Shakespeare in the Parking Lot: Hamlet

Things to do

If to wait or not to wait is your question, skip the daylong queue for a ticket to the Delacorte and drink in the words of the Bard at Bryant Park. Born in a municipal lot on the Lower East Side, this open-air theater series heads to midtown for the first time with a production of Hamlet that recasts the despondent Dane as a member of a dysfunctional modern family.

Coney Island Circus Sideshow

Things to do

One of the last of its kind, this ten-act extravaganza of human oddities aims to satisfy nostalgic and progressive temperaments alike. Now in its 29th season, the iconic spectacle adds a footnote to the controversial freak-show conversation by celebrating the talents of those “born different.” The lineup includes contortionists, sword swallowers, fire eaters and escape artists.


The Moth StorySLAM!

Things to do Performances

Ten stories. Three teams of judges. One winner. The outrageously popular spontaneous storytelling series pits local raconteurs against one another, challenging them to come up with an impressive tale based on a specific theme. Get in line early, as spots for yarn-spinners and spectators alike go quickly.

Mysteries of the Deep


The party organizers of Rubulad have been hosting themed art raves in north Brooklyn lofts, warehouses and hot spots for the past two decades—an eternity in club years. If you haven’t been to one yet, it’s about time, yeah? The crew hosts an aquatic soiree, dubbed Mysteries of the Deep, at the Paper Box. Faux-French pop group Les Sans Culottes, chamber-twee outfit Friend Roulette, and DJs Reaganomics and Mike Simonetti provide musical accompaniment to the high jinks, which also include cabaret performances, under-the-sea visuals, savory snacks and films in the outdoor courtyard. Take your pick of suggested costumes: “salty sea captain,” “monster of the deep” or “diving belle of the ball.”

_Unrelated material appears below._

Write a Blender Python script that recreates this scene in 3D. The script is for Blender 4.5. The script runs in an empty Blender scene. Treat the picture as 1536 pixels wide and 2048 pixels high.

"Exposed: A History of Lingerie"


Whatever your interest in ladies’ undergarments, you’ll see more than 70 iterations from throughout history at the Museum at FIT’s new exhibit. From a circa-1770 whalebone corset to Rudi Gernreich’s wireless “no-bra bra” of the ’60s, the exhibit looks at how form and function have shifted over time, as well as how nightgowns and other silhouette-framing pieces (like the Juel Park couture favored by Marilyn Monroe and Elizabeth Taylor) have inspired formal wear and everyday clothes alike.